Web statistics problems

Martyn

Supporting Sponsor, Overland Certified OC0018
Adventure Trailers did a trade last year for some banner ads on a web site. The web site in question is very busy with 40,000 visitors a day.

We both became part of a new endeavor and the web site in question offered to keep running our banner ad. I wrote to the owner of the company and told him that we had only had a trickle of referrals from his site this year and could we get better prominence to increase it.

From our web site statistic we have had 270 referrals to our site from their site since January 1st this year.

He e mailed me back, after running their Banner Ad tracking program, and told me the AT banner ad had generated over 90,000 views and 1938 clicks to the Adventure Trailers site ???

So what happened to the 1668 people who clicked on the banner ad and never made it to our site? I know there is a % who would have been dropped in the transfer but 86% ????

I don’t think the owner of the company is lying, but how do you explain the huge differences in statistics ?
 

articulate

Expedition Leader
I've noticed that web stat programs are very inconsistent from brand to brand. They all calculate differently, particularly referrers vs. clicks. So, the two of you could be using different tracking software and looking at the results from different formulas.

Have you considered using a landing page for click-throughs from the site in question? It would be a page that perhaps looks identical to your home page but maybe it has a welcome message, "thanks for clicking over!" kind of thing - or put a redirect code in the head tags to your home page. Your statistics package ought to show you page views for individual pages, so if you have a dedicated page for these clickers, you'd know how many times that page has been loaded.

Also, if your budget allows, you can outsource the tracking through a "click tracking service." I have not used these before, but many "large" companies do. I suspect this is a worthy endeavor and I keep meaning to research the costs, benefits, and consequences.

Another note, a free and very cool service is through www.quantcast.com for thrid-party web ranking and traffic analysis. You have to insert a little script on your home page, but it's totally invisible to your website users.
 

Martyn

Supporting Sponsor, Overland Certified OC0018
articulate said:

Interesting results from Quantcast. Their estimate of just under 5000 unique visitors is slightly off, we have an average of 16000 visitors per month. But they did state " We have sparse data about adventuretrailers.com, so these are rough estimates.

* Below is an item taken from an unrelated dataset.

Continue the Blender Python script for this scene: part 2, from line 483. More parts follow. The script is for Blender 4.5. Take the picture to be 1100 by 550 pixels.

I did like the "The site appeals to a primarily older, rather male crowd." sounds like the Portal People !!

Articulate I think you could be right that the software is tracking referrers vs. clicks differently. It would explain why we feel we are getting poor results and they feel they are doing a great job referring people over to us.

And I also like the idea of landing pages.
 

shane4x4

Supporting Sponsor
I HIGHLY reccommend Google Analytics (for you & them). You can setup several different marketing campaigns, goals, etc. It tracks everything you thought you may want to know & then some. It's free too :)
 

Dave

Explorer
I second Google Analytics. We just started using them a few weeks ago and I am impressed with the amount of data their service provides for free. I haven't compared their results to any other tracking software, but they did come highly recommended.
 

IntrepidXJ

Explorer
Didn't know Google Analytics existed.....thanks for the heads up....just added it to my site to see how it works :)
 

mountainpete

Spamicus Eliminatus
Martyn,

Reporting programs are so varied in the way they track or interpret the server logs. It's usually just that many are configured in a way that inflates hit counts or doesn't remove crawlers. My team is actually building a reporting system right now that parses XSL logs from our portal to Oracle - messy business.

Mark's recommendation of a unique director page is also a solid and simple idea. Just setup a blank HTML page with a with a 0 second meta refresh back to your homepage. Then have that banner target that page. You can then very easily and accurately track the traffic from that banner in your reports. It gets time consuming if you have a lot of banners hitting your site, but if it's just one or two it's easy work.

Pete
 

Martyn

Supporting Sponsor, Overland Certified OC0018
0 second meta what ????

OK, I just finished putting the code for Google Analytics into our ATreport.com web pages. I'll let you know in 24 hours what type of results I get.

Pete you said "Just setup a blank HTML page with a with a 0 second meta refresh back to your homepage." Can you explain how that's set up or do I need to crawl back to my "Dreamweaver for Dummies" book ?

It's the "0 second meta refresh back to your homepage." that scares me. :confused:
 

Martyn

Supporting Sponsor, Overland Certified OC0018
Our main site Adventuretrailers.com gets all it's web static’s from Urchin.com which surprisingly is Google Analytics

We have always been very pleased with the in depth static’s you can call up, so now we have the same thing available on both of our sites!
 

flyingwil

Supporting Sponsor - Sierra Expeditions
You should be able to use Cpanel and use awstats... you can also use the Latest Visitors Stats to see where the links in are coming from. Along with Google Analytics you should be able to get a decent count as to links in.